Friday, September 23, 2011

Man and Wife: Manfred Mann: "Semi-Detached Suburban Mr. James"

And so the 60s sit, perched, as it seems from here, to break into two not-so-clean pieces - the one that, raunchy as it is, still wears matching suits (as we have seen) and the more rebellious types who wear whatever they want and have more ambivalent feelings about what 'normal' people do. This song stands clearly on that side, the one that asks, effectively (decades before Lloyd Cole) "Are you ready to be heartbroken?" Not in the dumped way, but in the way that cozy security and regular routines can fetter those free spirits who aren't quite ready for domesticity. Is the woman here, newly engaged, able to see her future? Does she know what awaits her, out there in the new town? There are two possible answers: yes, and no. This song wouldn't have much point if it's the first answer, because then the Manfreds would be patronizing, right?

Or maybe...not. Even those with something of a clue of what is ahead cannot see everything which is to come; but the subtleties of that are more for the introspective 70s, not now. Clearly this is about a girl who is about to see her life change and probably not for the better. "Semi-detached" refers to a kind of house, but you can imagine Mr. James is a lawyer or physician or someone who works in The City and will not have much time for his Gidget-type girl, who will become - so the singer believes - something of a bored drudge, listening to pirate radio* (maybe) to keep whatever is still vital and sparkling from being smothered completely. The 60s were the 60s, but there was still an expectation that women - no matter how wildly they danced or how short their skirts or radical their views - would eventually settle down (both connotations apply here). Is the girl in this jaunty song ready to do this? Can she do it without becoming depressed, numb or just bored? Manfred Mann don't think so, and the next year will see them proved right.

The chart at this time is ablaze with many emotions, from joy to loneliness, desperation to liberation; whimsy, even. That better-have-a-drink-before-I-sing-this schlock was in the mix was fine, too; but the divide is about to become greater as the year comes to a close, though the swinging 60s aren't going to disappear once the church bells start ringing. Those who want to conform and be "square" and those who marry into that life will sit and be - annoyed, bemused or baffled - by those who refuse to join in. Now seems like the last time the two sides will even talk to each other, let alone contemplate marriage.



*Pirate stations only employed men as they were supposed to be substitutes for husbands for any wives listening.

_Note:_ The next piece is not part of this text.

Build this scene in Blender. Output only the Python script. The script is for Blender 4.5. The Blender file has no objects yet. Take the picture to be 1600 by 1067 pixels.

I may have mentioned this before, but I still think it's worth noting.

2 comments:

tommymack said...

This, like The Specials' Too Much Too Young, always sounds to me like the singer (Mike D'Abo, rather than Paul Jones here, right?) got dumped in favour of the safe option salaryman and is wishing boredom and suffocation down on the girl who threw him over. It's a curse not a warning: she's already made her choice, all he can do is hope it's the wrong one.

Lena said...

It may well be a curse, but the way the song is sung it sounds as if he still cares about her in a way - "So you FINALLY..." makes me think that he (Mike D'Abo, yep) tried his best to convince her that he was the right one, and she hemmed and hawed more than he would have liked. So maybe she is marrying the other guy because of some outward pressures - family, society - that that push her towards the safe option. If she just jumped at the other guy without a second glance, I can imagine this as a curse, but that pause makes me think it's a little more complex than that.